Il nuovo indirizzo andrebbe a sostituire l’indirizzo economico attivato nei licei delle scienze umane.
È difficile individuare in maniera unitaria ed uniforme il made in Italy, varia da produzioni particolari di un territorio ad altre completamente differenti a pochi chilometri di distanza.
Inoltre ci si chiede, a ragione, se la scuola del made in Italy non sia già ben rappresentata dalla pluralità di istituti tecnici, industriali, agrari, turistici che, sotto la direzione di dirigenti lungimiranti, già da anni attivano collaborazioni e scambi con le realtà culturali, sociali, produttive ed industriali dei territori in cui operano.


Le parole della segretaria di CISL scuola Barbacci sono indicative di un malessere diffuso nel mondo della scuola per come la questione viene affrontata.
“Abbiamo sempre avuto, come CISL Scuola, più d’una perplessità sull’istituzione di un nuovo percorso scolastico, il liceo del made in Italy, che attraverso la definizione “forzosa” di un profilo ci sembra rispondere più a un’operazione di immagine che a un effettivo e specifico fabbisogno formativo.
Perplessità che abbiamo avuto modo di esprimere direttamente alla relatrice del provvedimento, la sen. Bucalo, in un dibattito organizzato lo scorso mese di giugno insieme alla Scuola di Economia Civile sul futuro del liceo economico e sociale.


La promozione e la valorizzazione del made in Italy, sostenevamo allora, non si ricollega a uno specifico ambito formativo e produttivo, difficile peraltro da individuare, ma dev’essere missione condivisa da tutte le attività formative riconducibili a produzioni che esprimono, a vario titolo, l’eccellenza dei marchi italiani“.

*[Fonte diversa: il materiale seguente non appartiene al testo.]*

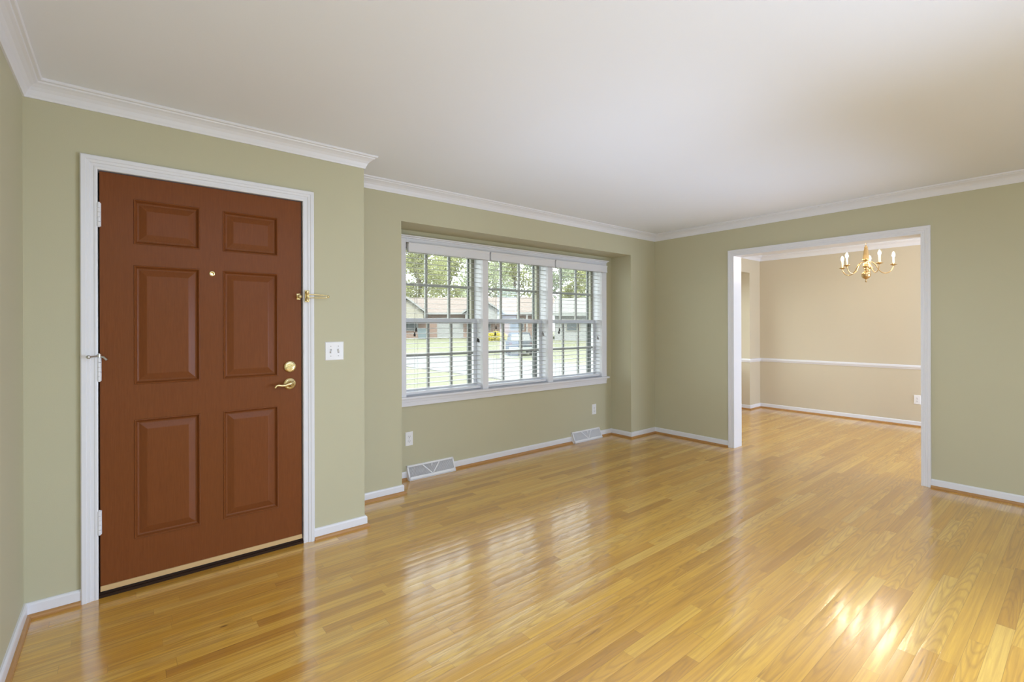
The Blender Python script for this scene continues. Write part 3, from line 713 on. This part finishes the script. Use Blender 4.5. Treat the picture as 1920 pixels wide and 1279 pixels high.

Per restare nel nostro Piemonte made in Italy è il vino del Monferrato, il riso della piana, il polo logistico di Alessandria, il distretto dell’ oro valenzano , quello della rubinetteria nel Cusio, l’industria legata all’ automotive nel torinese, il settore dell’ industria del freddo casalese, l’enogastronomia delle Langhe; si potrebbe continuare per ore.
Tutto molto vario e difficilmente riconducibile ad un unico settore da “ridurre” ad un unico percorso scolastico.


Specialmente se pensiamo che in tutti questi territori le scuole operano già in sinergia con le realtà produttive locali e se consideriamo la vasta gamma di ITS regionali che offrono una preparazione post diploma calibrata sulle esigenze dell’ economia specifica di un territorio.
Speriamo che la scuola non debba essere ridotta ad uno slogan.